- Thursday, May 21, 2015

China’s sustained, state-mobilized anti-Japanese propaganda campaign, one that has permeated the main news, arts and entertainment industries, has run into a wave of domestic criticism, as many World War II-themed anti-Japanese dramas on television have come across as bizarre, vulgar, even pornographic kitsch. The campaign is causing public revulsion and condemnation.

Popularly mocked as “Resisting-Japan Bizarre Dramas,” these movie and TV productions often portray the communist-led anti-Japanese forces during the war in the most hagiographic and self-glorifying light. Chinese forces are shown carrying out all sorts of miracles to destroy Japanese troops, with soldiers throwing rocks to down Japanese military aircraft and a lone Chinese woman using hunting bows to kill dozens of fully armed Japanese soldiers.

In one episode of the TV series called “Our Unit Designation Shall Never Fade,” a Chinese battalion commander brings down a high-flying Japanese military airplane by hurling a hand grenade into the air. “Kill Every Japanese Devil” has a scene that shows a Chinese man using a sewing needle to dispatch Japanese invading soldiers. In the drama “Fabulous Resisting-Japan Hero,” the protagonist is immune to Japanese bullets and swords and is able to cut a Japanese soldier, with his bare hands, into two parts, from head to toe, like a cleaver slicing the length of a stick of bamboo.

The scripts are also bizarre and incredible.

Indelibly imprinted into the Chinese popular lexicon are many infamous lines from these “Resisting-Japan Bizarre Dramas.” One of them is this gem: “My grandfather was brutally killed by the Japanese devils when he was only 9 years old. I hate the Japanese.” Another is a sentence in one drama that has been made into a mocking ringtone: “I knocked out a Japanese devil’s machine-gunner with a single bullet from 800 li away!” A Chinese li is roughly a third of a mile, so the good comrade could kill a Japanese solider from 248 miles away.

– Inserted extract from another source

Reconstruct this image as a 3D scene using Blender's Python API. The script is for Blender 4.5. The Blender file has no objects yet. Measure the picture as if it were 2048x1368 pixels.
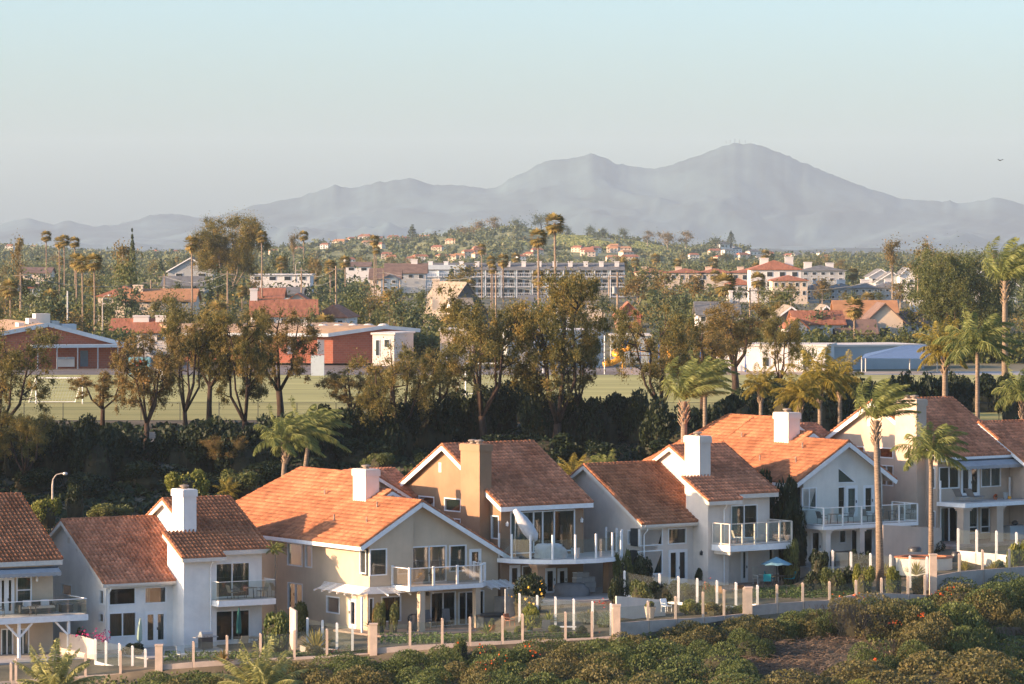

The standard Chinese term to describe World War II is the “Eight-Year War of Resistance against Japan,” counting the 1937 Marco Polo bridge incident as the beginning of the conflict. But the term was not used until after the war was over in 1945. Yet many Chinese TV and movie dramas routinely use this phrase in their scripts as if the communists already knew in 1937 or 1940 exactly how long the war would last.

To many Chinese viewers, the most repulsive aspect of these crudely anti-Japanese productions is the blatant display of salacious, often pornographic, scenes, broadcast during the prime evening viewing slots.

In a highly watched drama called “The Man From the Frontier City,” a man gives a beautiful widow an aphrodisiac drink, followed by a full five-minute depiction of the woman’s masturbation and the subsequent sex act between the two. The nation’s jaws dropped from the broadcast.

This month, the talk of the nation in China is an episode of a popular anti-Japanese TV drama, broadcast by a station in Sichuan, China’s most populous province. Titled “Let Us Fight the Japanese Devils Together,” the series, featuring the wife of 110-meter hurdler Liu Xiang, China’s most celebrated athlete, is often criticized for its racy and steamy soft-porn contents masquerading as an officially sanctioned serious drama.

In this particular episode, the male protagonist, a bandit leader turned anti-Japanese hero, is detained by the Japanese occupation authorities. His wife, played by actress Ge Tian, Mr. Liu’s wife, visits him in the cell. She miraculously manages to hide an elongated stick-type grenade in her vagina and passes the guards. While being watched by the Japanese military interrogator and his Chinese collaborator, the two then perform a last act of erotic intimacy while the husband insults the Japanese emperor. When the Japanese interrogator is about to shoot the man for the royal insult, the husband pulls the grenade from his wife’s body, and the woman gleefully pulls the ignition pin, thus sacrificing their lives for the party and the motherland.

Their last words: “Let’s have an ecstatic moment one more time.” Enemy defeated, game over.

The backlash to these socialist, surrealist dramas has been momentous in China, so much so that the party leadership moved to curb the enthusiasm of the country’s artistic propaganda community. The official Xinhua News Agency on Thursday published a rare hard-hitting article calling the shows “vulgar and deviant.” After a national outcry, the Communist Party’s propaganda department promptly banned the broadcast of “Let Us Fight the Japanese Devils Together.”

But short of abandoning the Japan-demonizing policy altogether, many remain doubtful that such “vulgar and deviant” kitsch on China’s public airwaves will be effectively eliminated.